From 1950 to 1953, he was executive director of the United Synagogue of America, the national organization of Conservative congregations, from his perspective Conservative Judaism representing the vibrant center between the Orthodox and Reform movements in the Jewish religion.

"Protest again the excesses of the Reform Jewish School was the immediate cause which brought into being the Conservative Movement. But the founders of Historical Judaism were not interested merely in preserving Judaism as they had received it from their immediate fathers. They knew that no living organism can develop normally if it breaks sharply, complete and suddenly with its own past. Hence, they sought to guide Jewish life in a manner that would effect the necessary changes without destroying or impairing the essential continuity of Judaism in all of its phases. They looked upon a knowledge of history as indispensable for the achievement of this continuity within change or change within continuity."

Greenberg argued that Jewish law is divine while simultaneously showing that Judaism is pluralistic.

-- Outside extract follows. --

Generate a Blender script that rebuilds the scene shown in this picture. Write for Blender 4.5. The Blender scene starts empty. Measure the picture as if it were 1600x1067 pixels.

At the organizations's biennial conference in 1950, Dr. Greenberg forcefully denounced the McCarran Internal Security Act of 1950 as a threat to civil liberties and persuaded the delegates to demand its repeal. He was a chairman of the executive committee of the Jewish Agency and the World Zionist Organization of America from 1963 to 1968.

He died in Jerusalem at 92.

His children include Moshe Greenberg, the biblical scholar

Works

"Living as a Jew Today" (Behrman, 1940),

"Foundations of a Faith" (Burning Bush Press, 1967), "

The Ethical in the Jewish and American Heritage" (Jewish Theological Seminary, 1977)

"A Jewish Philosophy and Pattern of Life" (Jewish Theological Seminary, 1981).

He edited "The Ordination of Women as Rabbis," a collection of articles, in 1988.